Adriano De Grandis
OGGETTI DI SCHERMO di
Adriano De Grandis

Venezia 78, giorno 6. Massacro del Circeo:
bocciata la scuola cattolica

Martedì 7 Settembre 2021

Due piccoli film in Concorso si ritagliano comunque uno spazio di attenzione: la giornata non ha regalato quel recupero immediato dopo un paio di titoli abbastanza sconfortanti, ma un po’ meglio è andata.

La caja” del venezuelano Lorenzo Vigas ci porta in un territorio pieno di insidie, tra persone scomparse, uccise e velocemente sepolte in fosse comuni e una schiavitù lavorativa che soggioga soprattutto le donne. Hatzin è un adolescente partito da Città del Messico, dove vive con la nonna, per andare a recuperare, nello Stato del Chihuahua i resti del padre, trovati in una fosse comune. Recuperata la cassa e pronto a ripartire, si trova davanti un uomo, nel quale crede di riconoscere il padre. Vigas, che 6 anni fa vinse uno dei più inadeguati Leoni d’oro di sempre con “Ti guardo”, tra l’altro sua opera prima, torna a Venezia con un’altra opera minimalista, raccontando disagi, soprusi e omicidi in una terra desolata, spesso inospitale, drammaticamente conflittuale. Lo stile è ancora scarno, ruvido, la messa in scena essenziale e disadorna, le azioni dei personaggi contraddittorie, specie in Hatzin (il giovane Hatzin Navarrete), che compie un percorso di crescita in modo accidentato e brutale, la cui quasi silenziosa presenza dà più senso a un film piuttosto esile. Voto: 6.

Un po’ più robusto è senza dubbio “L’événement”, anch’esso in Concorso, che ci porta in Francia a inizio anni ‘60, quando abortire era un reato che portava alla prigione. La studentessa Anne scopre di essere incinta, decidendo di non voler tenere il figlio che dovrebbe arrivare. Inizia così un calvario tra dottori che respingono la richiesta, tentativi personali di disfarsi del feto e il ricorso a un’esperta in modo clandestino. La parigina Audrey Diwan segue il dramma, narrato tra paure, vergogne e incomprensioni, disegnando una figura spaesata in un percorso in cui tutti la lasciano sola. Girato a ridosso della protagonista (l’eccellente Anamaria Vartolomei, con buone possibilità di Coppa Volpi), in un formato che ne imprigiona ancora di più il corpo già sofferente, porta il dolore sullo schermo in modo straziante, con un paio di scene insostenibili. Ma è piuttosto canonico. Voto: 6,5.

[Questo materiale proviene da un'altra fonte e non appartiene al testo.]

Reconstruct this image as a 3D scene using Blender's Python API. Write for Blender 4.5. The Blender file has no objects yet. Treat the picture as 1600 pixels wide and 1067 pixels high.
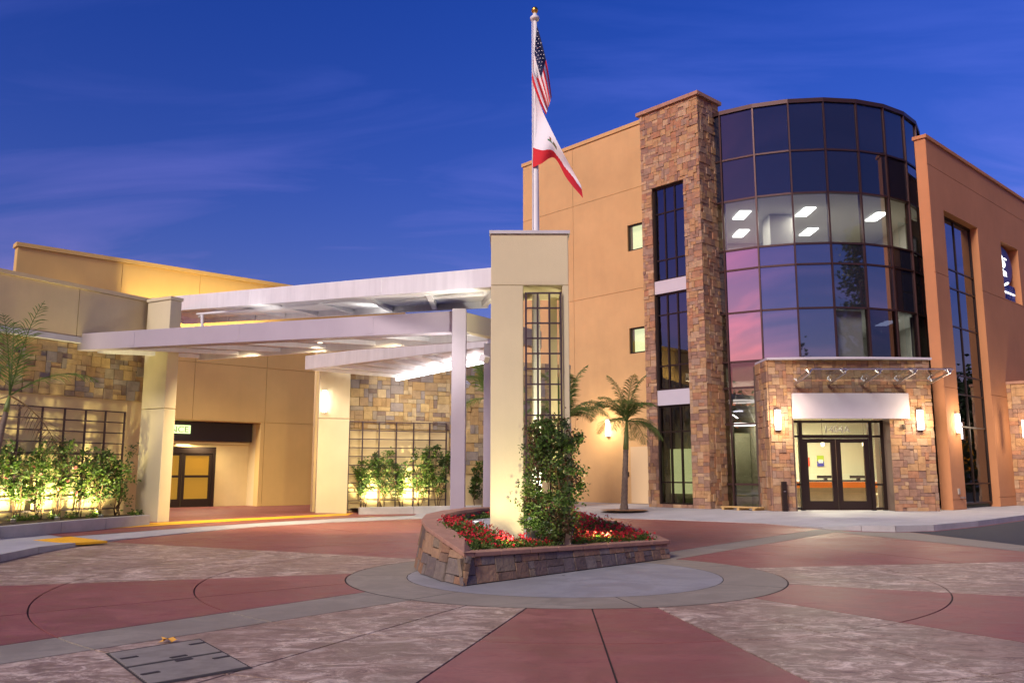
import bpy, bmesh, math, random
from math import sin, cos, radians, pi, atan, hypot
from mathutils import Vector, Matrix
random.seed(7)
R = radians
SC = bpy.context.scene
COL = SC.collection

# ------------------------------------------------------------------ camera
F, CX, CY, H = 1336.0, 800.0, 533.5, 1.3
TH = atan(204.5 / F)
cam = bpy.data.cameras.new('camera')
cam.lens = 36 * F / 1600; cam.sensor_width = 36; cam.clip_end = 3000
co = bpy.data.objects.new('camera', cam); COL.objects.link(co)
co.location = (0, 0, H); co.rotation_euler = (pi / 2 + TH, 0, 0)
SC.camera = co

# ------------------------------------------------------------------ sky, afterglow, exposure
world = bpy.data.worlds.new('World'); SC.world = world; world.use_nodes = True
wn = world.node_tree; wn.nodes.clear()
def N(tree, t, **kw):
    n = tree.nodes.new(t)
    for k, v in kw.items(): setattr(n, k, v)
    return n
sky = N(wn, 'ShaderNodeTexSky', sky_type='NISHITA', sun_disc=False)
sky.sun_elevation = R(2.0); sky.sun_rotation = R(231); sky.altitude = 100
sky.air_density = 1.0; sky.dust_density = 0.3; sky.ozone_density = 3.5
hsv = N(wn, 'ShaderNodeHueSaturation'); hsv.inputs['Saturation'].default_value = 1.22; hsv.inputs['Hue'].default_value = 0.505
tin = N(wn, 'ShaderNodeMix', data_type='RGBA', blend_type='MULTIPLY'); tin.inputs[0].default_value = 1; tin.inputs[7].default_value = (1.50, .785, 1.04, 1)
tc = N(wn, 'ShaderNodeTexCoord'); sep = N(wn, 'ShaderNodeSeparateXYZ')
mz = N(wn, 'ShaderNodeMath', operation='ADD'); mz.inputs[1].default_value = 0.25
dv = N(wn, 'ShaderNodeVectorMath', operation='DIVIDE')
cmb = N(wn, 'ShaderNodeCombineXYZ')
mp = N(wn, 'ShaderNodeMapping'); mp.inputs['Scale'].default_value = (0.8, 3.2, 1.0); mp.inputs['Rotation'].default_value = (0, 0, R(-18))
nz = N(wn, 'ShaderNodeTexNoise'); nz.inputs['Scale'].default_value = 1.5; nz.inputs['Detail'].default_value = 7; nz.inputs['Roughness'].default_value = 0.55; nz.inputs['Distortion'].default_value = 0.7
mr = N(wn, 'ShaderNodeMapRange'); mr.inputs[1].default_value = 0.46; mr.inputs[2].default_value = 0.76; mr.inputs[4].default_value = 0.6
mx = N(wn, 'ShaderNodeMix', data_type='RGBA')
mulc = N(wn, 'ShaderNodeMix', data_type='RGBA', blend_type='MULTIPLY'); mulc.inputs[0].default_value = 1
mulc.inputs[7].default_value = (3.5, 1.75, 1.4, 1)
bg = N(wn, 'ShaderNodeBackground'); bg.inputs['Strength'].default_value = 0.15
wo = N(wn, 'ShaderNodeOutputWorld')
L = wn.links.new
L(sky.outputs[0], tin.inputs[6]); L(tin.outputs[2], hsv.inputs['Color'])
L(tc.outputs['Generated'], sep.inputs[0]); L(sep.outputs['Z'], mz.inputs[0])
for k in range(3): L(mz.outputs[0], cmb.inputs[k])
L(tc.outputs['Generated'], dv.inputs[0]); L(cmb.outputs[0], dv.inputs[1])
L(dv.outputs[0], mp.inputs[0]); L(mp.outputs[0], nz.inputs['Vector']); L(nz.outputs[0], mr.inputs[0])
L(hsv.outputs[0], mulc.inputs[6]); L(mr.outputs[0], mx.inputs[0])
L(hsv.outputs[0], mx.inputs[6]); L(mulc.outputs[2], mx.inputs[7]); L(mx.outputs[2], bg.inputs['Color']); L(bg.outputs[0], wo.inputs[0])

sl = bpy.data.lights.new('afterglow', 'SUN'); sl.energy = 1.25; sl.angle = R(20); sl.color = (1.0, 0.86, 0.76)
so = bpy.data.objects.new('afterglow', sl); COL.objects.link(so)
so.rotation_euler = Vector((0.45, 0.68, -0.58)).to_track_quat('-Z', 'Y').to_euler()
SC.view_settings.view_transform = 'Standard'; SC.view_settings.look = 'None'
SC.view_settings.exposure = 1.5; SC.view_settings.gamma = 1.0; SC.view_settings.use_curve_mapping = False
SC.cycles.use_denoising = True
try: SC.cycles.denoiser = 'OPENIMAGEDENOISE'
except Exception: pass
SC.cycles.max_bounces = 6; SC.cycles.diffuse_bounces = 3; SC.cycles.glossy_bounces = 3; SC.cycles.transparent_max_bounces = 12
SC.cycles.caustics_reflective = False; SC.cycles.caustics_refractive = False
SC.cycles.sample_clamp_indirect = 6

# ------------------------------------------------------------------ measuring helpers (photo pixel + depth -> point of the place)
_c, _s = cos(TH), sin(TH)
def ray(px, py):
    x = (px - CX) / F; y = -(py - CY) / F
    return Vector((x, _c - _s * y, _s + _c * y))
O = Vector((0, 0, H))
def gp(px, py, z=0.0):
    r = ray(px, py); return O + r * ((z - H) / r.z)
def ay(px, py, Y):
    r = ray(px, py); return O + r * (Y / r.y)
def az(d): return Vector((sin(R(d)), cos(R(d)), 0))
UD, VD = az(-43), az(47)

class Frame:
    """vertical wall: s along d, n outward, z up"""
    def __init__(self, o, a, side=1):
        self.o = Vector((o[0], o[1], 0)); self.d = az(a); self.n = Vector((self.d.y, -self.d.x, 0)) * side
    def w(self, s, n, z): return self.o + self.d * s + self.n * n + Vector((0, 0, z))
    def px(self, px, py, n=0.0):
        r = ray(px, py); p = self.o + self.n * n
        t = (p - O).dot(self.n) / r.dot(self.n); q = O + r * t
        return (q - self.o).dot(self.d), q.z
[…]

Purtroppo fuori concorso è passato l’ultimo film di Stefano Mordini, “La scuola cattolica”, tratto dal romanzo di Edoardo Albinati (anche lui frequentatore all’epoca dell’Istituto religioso), teatro di crescita di ragazzi della Roma bene, alcuni dei quali nel 1975 si resero protagonisti di uno dei fatti più scioccanti di cronaca, noto come il delitto del Circeo, in cui tre giovani, poi condannati all’ergastolo (uno in contumacia), stuprarono a ripetizione due ragazze, provocando la morte di una di loro. Mordini vorrebbe disegnare un quadro sociale borghese e ricco dentro il quale si sono coltivati i peggiori istinti, spesso contaminati da un’educazione autoritaria o ipocrita dei genitori, ma si limita in modo puramente descrittivo a elencare le fasi della vigilia. Se tutto quello che non serve è fin troppo esibito, per giunta appesantito da una voice over che spiega ulteriormente i fatti, il lato oscuro si disperde in passaggi stridenti (il cameo di Gifuni), in dettagli mal congegnati (l’omosessualità latente, la generosità di alcune mamme), in uno stile di vita che sembra solo quello di ragazzi nell’euforia della crescita. Inondato inutilmente da canzoni, il film mostra uno stile impersonale, una scrittura tentennante e una regia piatta, che avrebbe fatto meglio a non esibire in un lungo e brutto finale lo stupro e l’omicidio, suggerendone meglio le cause. Ma c’è di peggio: Mordini dimentica completamente di inquadrare l’azione dei tre giovani dal punto di vista ideologico e politico, trasformando i colpevoli, che non nascondevano le loro simpatie per la destra estrema, in una sorta di sciagurati ragazzacci che in un giorno di svago persero la testa. Non bastano certo un brevissimo, quasi goliardico richiamo a Hitler e men che meno il canto corale in macchina delle “braccia tese” battistiane, all’epoca considerato il cantante più amato dai fascisti, per dipingere il cuore nero di quei giovani assassini. Aver dimenticato totalmente questa matrice è imperdonabile. Voto: 3.